Abstract paintings by Kouzya
Photo art
KOUZYA's work is born from the encounter between the tradition of the nude and our era of image saturation.
The latter is multiple and draws on the most academic and noble references of the History of Art through its landscapes, portraits, mythological subjects, as well as in the most ordinary or even vile repertoire such as that of wallpaper landscapes and advertising. The encounter is iconoclastic because it subverts academicism by making a simple material and raises the most basic images to the rank of the most marvelous draperies.
In the artist's work, the nude is both hypertrophied by close-ups and hidden by the projection of pixels.
The body is given to be read in this in-between of the presence of the living, of the mystery of the skin and the stopping of the gesture, and of forgetting the matter of the flesh in favor of the projection surface.
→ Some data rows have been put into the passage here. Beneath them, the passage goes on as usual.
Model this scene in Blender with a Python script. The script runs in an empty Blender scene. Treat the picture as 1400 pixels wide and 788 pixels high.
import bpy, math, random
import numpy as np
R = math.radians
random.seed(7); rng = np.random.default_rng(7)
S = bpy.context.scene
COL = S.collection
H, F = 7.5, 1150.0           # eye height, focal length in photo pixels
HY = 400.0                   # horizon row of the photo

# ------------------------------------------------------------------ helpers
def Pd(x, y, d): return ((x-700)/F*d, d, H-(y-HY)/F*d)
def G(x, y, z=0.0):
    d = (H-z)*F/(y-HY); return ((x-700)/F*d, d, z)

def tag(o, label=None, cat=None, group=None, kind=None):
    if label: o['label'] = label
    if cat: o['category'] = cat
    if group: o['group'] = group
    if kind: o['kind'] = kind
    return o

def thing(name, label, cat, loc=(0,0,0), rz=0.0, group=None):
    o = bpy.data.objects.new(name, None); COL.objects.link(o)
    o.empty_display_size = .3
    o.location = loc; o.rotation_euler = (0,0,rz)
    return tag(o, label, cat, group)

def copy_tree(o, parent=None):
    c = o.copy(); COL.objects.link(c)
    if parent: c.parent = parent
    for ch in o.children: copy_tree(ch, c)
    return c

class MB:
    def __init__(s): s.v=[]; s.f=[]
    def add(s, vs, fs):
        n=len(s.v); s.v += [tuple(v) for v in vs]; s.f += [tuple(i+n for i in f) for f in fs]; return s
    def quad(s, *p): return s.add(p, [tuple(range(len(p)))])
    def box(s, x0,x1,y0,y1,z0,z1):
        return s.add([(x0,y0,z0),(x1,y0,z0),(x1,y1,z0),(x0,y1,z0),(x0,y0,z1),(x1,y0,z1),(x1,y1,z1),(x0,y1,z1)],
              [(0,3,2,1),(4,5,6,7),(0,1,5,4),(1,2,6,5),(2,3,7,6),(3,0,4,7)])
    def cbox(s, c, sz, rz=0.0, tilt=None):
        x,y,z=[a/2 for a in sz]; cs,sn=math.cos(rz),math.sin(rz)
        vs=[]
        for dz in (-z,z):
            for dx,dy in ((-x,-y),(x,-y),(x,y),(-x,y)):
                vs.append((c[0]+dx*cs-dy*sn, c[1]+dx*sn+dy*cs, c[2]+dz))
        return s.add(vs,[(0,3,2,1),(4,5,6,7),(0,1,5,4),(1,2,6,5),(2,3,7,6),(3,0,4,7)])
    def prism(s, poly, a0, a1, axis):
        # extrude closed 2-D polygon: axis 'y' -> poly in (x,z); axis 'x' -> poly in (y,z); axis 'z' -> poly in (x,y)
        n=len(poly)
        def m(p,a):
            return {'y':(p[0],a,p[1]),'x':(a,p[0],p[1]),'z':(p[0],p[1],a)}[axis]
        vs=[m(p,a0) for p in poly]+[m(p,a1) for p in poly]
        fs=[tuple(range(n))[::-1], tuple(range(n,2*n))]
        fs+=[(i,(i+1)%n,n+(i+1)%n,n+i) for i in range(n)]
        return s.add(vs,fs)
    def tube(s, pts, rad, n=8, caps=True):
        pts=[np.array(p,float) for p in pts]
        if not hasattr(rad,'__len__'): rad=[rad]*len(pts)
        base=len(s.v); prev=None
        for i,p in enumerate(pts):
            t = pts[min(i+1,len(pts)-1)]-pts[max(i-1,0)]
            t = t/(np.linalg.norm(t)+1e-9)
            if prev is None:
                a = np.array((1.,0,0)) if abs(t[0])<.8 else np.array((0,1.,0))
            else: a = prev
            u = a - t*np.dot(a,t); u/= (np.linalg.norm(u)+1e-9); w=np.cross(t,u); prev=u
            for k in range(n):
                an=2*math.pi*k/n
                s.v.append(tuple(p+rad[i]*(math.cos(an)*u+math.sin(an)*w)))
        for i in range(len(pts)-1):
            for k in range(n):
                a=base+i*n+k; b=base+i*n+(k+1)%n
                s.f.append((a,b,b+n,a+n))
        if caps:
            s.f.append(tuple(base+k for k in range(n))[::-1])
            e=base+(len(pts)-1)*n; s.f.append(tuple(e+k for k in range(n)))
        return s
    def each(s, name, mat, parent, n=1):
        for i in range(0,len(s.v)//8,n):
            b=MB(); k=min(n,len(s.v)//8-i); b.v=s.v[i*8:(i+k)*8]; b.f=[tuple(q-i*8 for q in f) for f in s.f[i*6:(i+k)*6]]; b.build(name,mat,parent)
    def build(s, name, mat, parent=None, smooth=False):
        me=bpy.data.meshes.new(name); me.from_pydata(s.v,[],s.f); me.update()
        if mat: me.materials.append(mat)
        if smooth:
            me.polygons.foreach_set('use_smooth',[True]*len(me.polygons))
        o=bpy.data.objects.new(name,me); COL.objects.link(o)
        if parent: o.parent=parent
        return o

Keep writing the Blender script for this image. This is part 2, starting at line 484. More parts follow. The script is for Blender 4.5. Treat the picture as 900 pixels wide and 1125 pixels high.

This surface, not being flat, folds the projected image, gives it roundness and hollows, nuances its colors, and invites the spectator to a game that makes the latter active in front of the painting that offers itself as an enigma: what part of the body do we have before our eyes?
This is how, instead of offering itself in its obviousness, the body escapes us and the labyrinth of lines that unfolds before us invites us to a playful and carnal wandering. We become the indiscreet gaze whose object escapes us, intrigues us, lets itself be glimpsed, plays with us and offers itself to our own imagination.